The Day I Accidentally Took My Kids to a Nude Beach

There was no sign. I’d like that on the record.

Having a bad parenting day? Lost your temper? Forgot spirit week? Sent your kid to school in pajamas on a day that was not pajama day?

Take heart. It cannot be worse than the day I accidentally took my children to a nude beach.

Let me set the scene.

We were on a Spring Break road trip through California—the kind where you stack the itinerary with “core memories” like you’re trying to win Parenting Olympics. Disneyland? Check. Scenic coastal drive? Check. Paragliding off cliffs north of San Diego so we can all feel alive and mildly irresponsible? Absolutely.

At the time, we had two teens and two tweens, which is a demographic famously easy to please. If you’ve never planned a trip for that age range, imagine organizing a group dinner where half want sushi, half want burgers, and one doesn’t want anything.

Paragliding felt like the rare unicorn: thrilling enough for the teens, novel enough for the tweens, and outdoorsy enough to make us feel like the kind of family who owns matching water bottles.

We arrived, only to learn the winds were so strong that all flights were grounded.

Nothing humbles a carefully curated family experience like weather.

So there we stood, staring down at this gorgeous beach below us—wide, golden, dotted with people who looked, from several hundred yards up, like happy little ants enjoying a perfect day.

“Well,” I said, with the optimism of a woman who has already Googled how to make disappointment sound fun, “let’s hike down and at least enjoy the beach.”

Everyone agreed.

Because from that distance, it looked like a normal beach.

And let me be very clear: there was no signage.
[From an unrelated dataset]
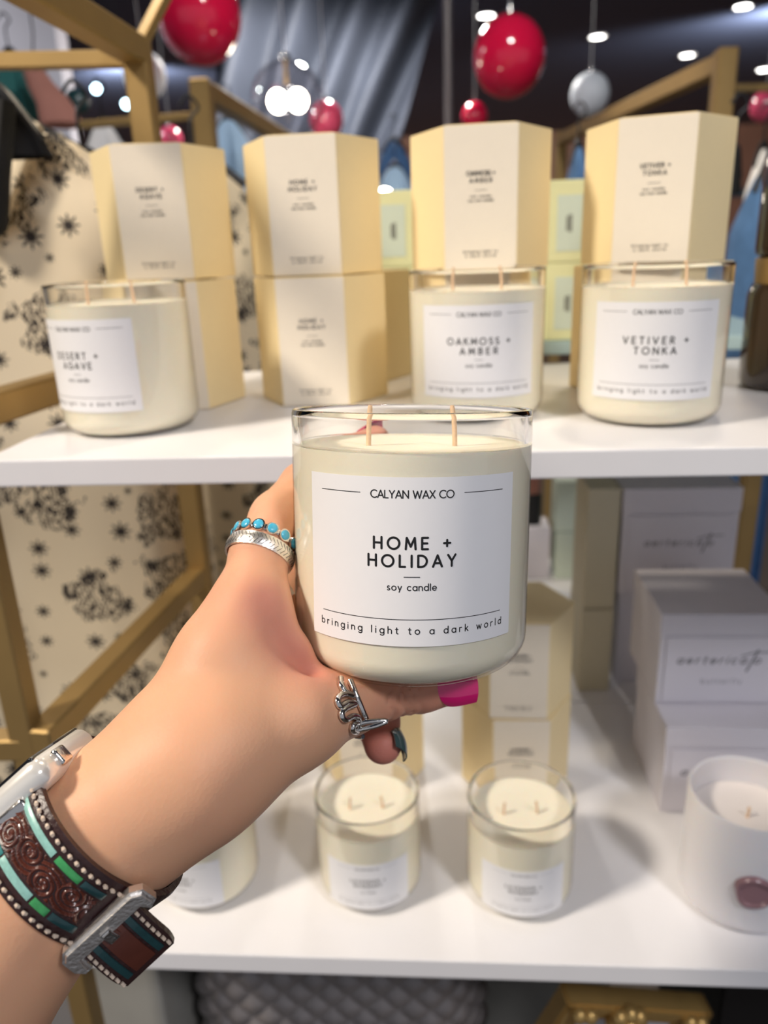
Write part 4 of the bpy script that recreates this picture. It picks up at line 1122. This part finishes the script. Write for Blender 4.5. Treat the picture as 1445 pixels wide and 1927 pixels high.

Not a whisper. Not a hint. Not even a suspiciously cheerful warning like, “Welcome! Freedom awaits!”

We hiked down the steep path, feeling outdoorsy and carefree. We reached the sand, and my family immediately ran toward the water—splashing, laughing, fully clothed like the wholesome people we believed ourselves to be.
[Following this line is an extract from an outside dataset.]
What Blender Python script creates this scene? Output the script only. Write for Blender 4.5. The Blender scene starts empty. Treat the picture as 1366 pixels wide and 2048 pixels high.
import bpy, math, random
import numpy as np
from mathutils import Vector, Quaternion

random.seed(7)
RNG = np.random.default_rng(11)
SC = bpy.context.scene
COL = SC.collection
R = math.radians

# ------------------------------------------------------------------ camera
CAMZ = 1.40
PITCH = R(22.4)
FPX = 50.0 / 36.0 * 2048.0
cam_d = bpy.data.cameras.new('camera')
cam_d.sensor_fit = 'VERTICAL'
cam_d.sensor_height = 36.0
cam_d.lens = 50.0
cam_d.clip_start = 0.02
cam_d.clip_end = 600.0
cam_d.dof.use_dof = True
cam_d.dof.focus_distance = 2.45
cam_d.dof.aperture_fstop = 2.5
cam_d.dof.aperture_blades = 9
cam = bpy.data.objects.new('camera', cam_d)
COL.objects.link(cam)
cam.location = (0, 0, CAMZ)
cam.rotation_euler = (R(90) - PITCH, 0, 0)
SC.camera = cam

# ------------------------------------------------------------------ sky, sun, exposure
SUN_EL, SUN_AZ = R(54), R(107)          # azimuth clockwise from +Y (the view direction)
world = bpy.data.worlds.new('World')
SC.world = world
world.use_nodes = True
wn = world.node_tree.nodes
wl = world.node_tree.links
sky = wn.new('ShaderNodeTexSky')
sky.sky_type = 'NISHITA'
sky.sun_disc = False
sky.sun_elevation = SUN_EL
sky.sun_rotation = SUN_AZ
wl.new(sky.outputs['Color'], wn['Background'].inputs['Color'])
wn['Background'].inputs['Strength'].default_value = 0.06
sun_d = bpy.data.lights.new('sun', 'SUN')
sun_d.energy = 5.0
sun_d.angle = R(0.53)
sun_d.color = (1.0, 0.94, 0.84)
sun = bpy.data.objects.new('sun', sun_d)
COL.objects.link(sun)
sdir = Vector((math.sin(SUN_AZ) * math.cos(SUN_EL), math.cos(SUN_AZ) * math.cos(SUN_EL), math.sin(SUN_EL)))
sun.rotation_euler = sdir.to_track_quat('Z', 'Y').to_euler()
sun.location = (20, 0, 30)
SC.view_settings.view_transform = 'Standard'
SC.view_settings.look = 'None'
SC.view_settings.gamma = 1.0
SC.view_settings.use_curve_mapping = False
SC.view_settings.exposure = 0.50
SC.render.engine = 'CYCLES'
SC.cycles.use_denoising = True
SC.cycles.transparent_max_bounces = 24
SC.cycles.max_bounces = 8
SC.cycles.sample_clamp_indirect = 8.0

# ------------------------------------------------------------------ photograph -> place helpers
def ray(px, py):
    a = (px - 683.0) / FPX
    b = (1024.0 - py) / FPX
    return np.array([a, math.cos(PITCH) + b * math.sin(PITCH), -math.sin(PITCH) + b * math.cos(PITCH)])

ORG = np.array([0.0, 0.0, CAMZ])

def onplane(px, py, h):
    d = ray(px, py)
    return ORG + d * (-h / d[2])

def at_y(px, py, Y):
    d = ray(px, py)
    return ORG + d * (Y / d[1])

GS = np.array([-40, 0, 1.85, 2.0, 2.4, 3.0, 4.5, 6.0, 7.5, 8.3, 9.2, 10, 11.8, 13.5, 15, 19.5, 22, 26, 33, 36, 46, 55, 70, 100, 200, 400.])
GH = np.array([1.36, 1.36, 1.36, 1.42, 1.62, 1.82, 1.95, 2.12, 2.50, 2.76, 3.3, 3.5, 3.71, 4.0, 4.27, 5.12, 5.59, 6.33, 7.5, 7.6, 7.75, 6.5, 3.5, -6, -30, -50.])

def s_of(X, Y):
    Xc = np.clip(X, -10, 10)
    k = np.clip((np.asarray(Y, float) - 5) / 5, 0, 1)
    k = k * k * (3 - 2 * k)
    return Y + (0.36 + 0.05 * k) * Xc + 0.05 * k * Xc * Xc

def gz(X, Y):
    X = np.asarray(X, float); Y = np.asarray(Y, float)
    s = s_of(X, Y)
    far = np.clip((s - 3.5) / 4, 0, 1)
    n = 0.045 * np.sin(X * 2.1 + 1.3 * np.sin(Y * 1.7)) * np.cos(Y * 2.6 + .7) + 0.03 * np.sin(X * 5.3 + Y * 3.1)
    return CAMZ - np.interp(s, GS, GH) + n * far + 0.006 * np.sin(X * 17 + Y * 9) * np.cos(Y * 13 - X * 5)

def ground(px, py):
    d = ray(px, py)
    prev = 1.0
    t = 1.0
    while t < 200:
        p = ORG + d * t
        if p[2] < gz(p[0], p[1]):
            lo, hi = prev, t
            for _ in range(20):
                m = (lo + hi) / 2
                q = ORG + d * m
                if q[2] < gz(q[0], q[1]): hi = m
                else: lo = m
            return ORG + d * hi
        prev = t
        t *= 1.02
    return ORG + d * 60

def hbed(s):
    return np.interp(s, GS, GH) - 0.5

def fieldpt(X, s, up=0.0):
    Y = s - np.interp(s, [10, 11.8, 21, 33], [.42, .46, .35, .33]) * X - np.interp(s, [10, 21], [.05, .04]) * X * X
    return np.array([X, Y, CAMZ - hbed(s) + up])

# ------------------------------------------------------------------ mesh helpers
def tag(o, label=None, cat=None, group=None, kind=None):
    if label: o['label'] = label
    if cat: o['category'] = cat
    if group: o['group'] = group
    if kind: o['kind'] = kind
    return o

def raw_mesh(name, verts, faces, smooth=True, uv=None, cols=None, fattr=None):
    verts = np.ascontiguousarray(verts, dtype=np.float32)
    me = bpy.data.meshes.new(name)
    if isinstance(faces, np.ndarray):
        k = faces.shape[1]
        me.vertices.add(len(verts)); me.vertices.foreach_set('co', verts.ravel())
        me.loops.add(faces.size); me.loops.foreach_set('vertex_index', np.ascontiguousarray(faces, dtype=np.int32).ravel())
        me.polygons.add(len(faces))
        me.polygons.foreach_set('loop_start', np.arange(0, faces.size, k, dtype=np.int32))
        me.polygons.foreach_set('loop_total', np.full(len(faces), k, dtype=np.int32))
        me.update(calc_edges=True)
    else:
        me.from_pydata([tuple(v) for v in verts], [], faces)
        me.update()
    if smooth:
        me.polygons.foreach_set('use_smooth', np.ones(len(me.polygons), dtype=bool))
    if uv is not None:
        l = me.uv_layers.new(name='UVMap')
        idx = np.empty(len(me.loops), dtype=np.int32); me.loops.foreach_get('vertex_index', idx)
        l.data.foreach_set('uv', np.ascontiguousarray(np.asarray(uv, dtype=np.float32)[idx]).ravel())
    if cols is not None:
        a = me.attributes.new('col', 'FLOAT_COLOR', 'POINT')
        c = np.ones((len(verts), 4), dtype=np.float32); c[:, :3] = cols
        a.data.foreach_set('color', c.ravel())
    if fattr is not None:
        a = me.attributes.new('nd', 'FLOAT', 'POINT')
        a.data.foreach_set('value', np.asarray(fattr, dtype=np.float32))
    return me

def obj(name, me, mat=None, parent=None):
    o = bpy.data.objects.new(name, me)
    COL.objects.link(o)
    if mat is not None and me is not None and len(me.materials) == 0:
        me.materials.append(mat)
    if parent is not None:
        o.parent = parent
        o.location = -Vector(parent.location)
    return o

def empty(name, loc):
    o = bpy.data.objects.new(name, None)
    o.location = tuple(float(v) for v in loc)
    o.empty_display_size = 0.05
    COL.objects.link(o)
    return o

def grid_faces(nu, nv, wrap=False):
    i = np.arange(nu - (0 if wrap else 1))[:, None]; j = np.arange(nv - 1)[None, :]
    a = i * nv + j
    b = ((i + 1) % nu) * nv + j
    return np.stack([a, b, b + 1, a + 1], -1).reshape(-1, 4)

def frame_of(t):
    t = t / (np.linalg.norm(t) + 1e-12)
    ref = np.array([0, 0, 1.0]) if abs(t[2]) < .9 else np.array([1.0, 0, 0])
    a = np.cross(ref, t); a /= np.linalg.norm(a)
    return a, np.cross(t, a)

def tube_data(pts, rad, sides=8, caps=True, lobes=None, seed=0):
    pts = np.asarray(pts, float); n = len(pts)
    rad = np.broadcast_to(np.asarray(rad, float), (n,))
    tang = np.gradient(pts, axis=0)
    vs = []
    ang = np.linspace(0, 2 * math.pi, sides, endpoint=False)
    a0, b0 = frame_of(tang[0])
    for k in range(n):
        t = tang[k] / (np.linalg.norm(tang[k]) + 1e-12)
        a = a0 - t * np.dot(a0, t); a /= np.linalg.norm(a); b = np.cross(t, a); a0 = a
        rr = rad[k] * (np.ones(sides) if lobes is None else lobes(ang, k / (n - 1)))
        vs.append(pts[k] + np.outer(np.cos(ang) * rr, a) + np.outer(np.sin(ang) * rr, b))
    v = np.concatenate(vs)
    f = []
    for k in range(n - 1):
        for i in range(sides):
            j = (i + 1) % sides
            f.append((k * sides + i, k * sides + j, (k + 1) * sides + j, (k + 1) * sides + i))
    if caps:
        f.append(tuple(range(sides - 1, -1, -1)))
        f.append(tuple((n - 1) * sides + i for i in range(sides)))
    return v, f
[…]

I, meanwhile, turned to the left.

A man was walking toward us.

He looked… happy. Relaxed. Free, even.

And then my brain did that slow buffering thing where it tries to process what the eyes are seeing but would really prefer not to.

There was… movement.

There was… a distinct lack of fabric.

And then, like a headline breaking across my consciousness in all caps:

NAKED.

Now imagine the camera pulling back.

I slowly turned, scanning the beach for the first time with full awareness.

You know that scene in Finding Nemo where everything is fine until suddenly it’s not, and Marlin realizes he’s surrounded by jellyfish?

That was me.

Except instead of jellyfish, it was people.

Dozens of them.

All completely, enthusiastically, unapologetically naked.

Walking. Talking. Tossing a frisbee. Eating sandwiches like this was just… Tuesday.

It was, in many ways, a lovely picture of humanity. A wide range of body types.

A lot of it.

All at once.

Right in front of my children.

I moved toward my family the way you do when you discover a bear in your kitchen: calm on the outside, screaming internally.

“Hon,” I whisper-shouted to my husband, “I don’t want to alarm you, but I believe we are on a nude beach.

His eyes widened slowly, like a man watching his life flash before him in increasingly uncomfortable detail.

“Kids,” he said, in a tone usually reserved for emergency exits on airplanes, “we need to head back to the car. Now.”

Of course, this is the exact moment our children decided to become observant.

They turned.

They saw.

Their eyes widened to a size previously thought anatomically impossible.

And then we did what any loving, responsible parents would do: we herded them up that cliff like we were fleeing a natural disaster, while I repeated loudly—possibly for legal reasons—“There were NO SIGNS. Right? Everyone agrees there were NO SIGNS?!”

By the time we reached the top—sweaty, winded, and significantly more educated—we were laughing so hard we could barely stand.

The kind of laughter that comes when something is so completely, absurdly off-script there’s nothing left to do but surrender to it.

It is now, without question, one of our most memorable family moments.

Which is both comforting and… a little concerning.

Because here’s the thing no one tells you when you become a parent: the moments that stick are rarely the ones you plan.

They’re the ones that unravel.

The ones that feel, in real time, like you’ve absolutely blown it.

But later?

They’re the stories.

The ones your kids tell—with laughter, not trauma.

“We were together. It was ridiculous. It was us.”

We think we’re supposed to create perfect memories, like childhood is a highlight reel we’re producing.

But most of the time, we’re just… there.

Making decisions with limited information and a hopeful attitude.

Sometimes very limited information. (I feel compelled to mention one last time there were NO SIGNS. Would it have killed the beach authorities to put up a sign?!?)

And somehow, that’s what sticks.

So if today feels like a parenting failure—if everything is off, or messy, or not at all what you intended—you’re probably not ruining their childhood.

You might just be giving them a great story.

And if nothing else, your kids will never be able to say you were boring.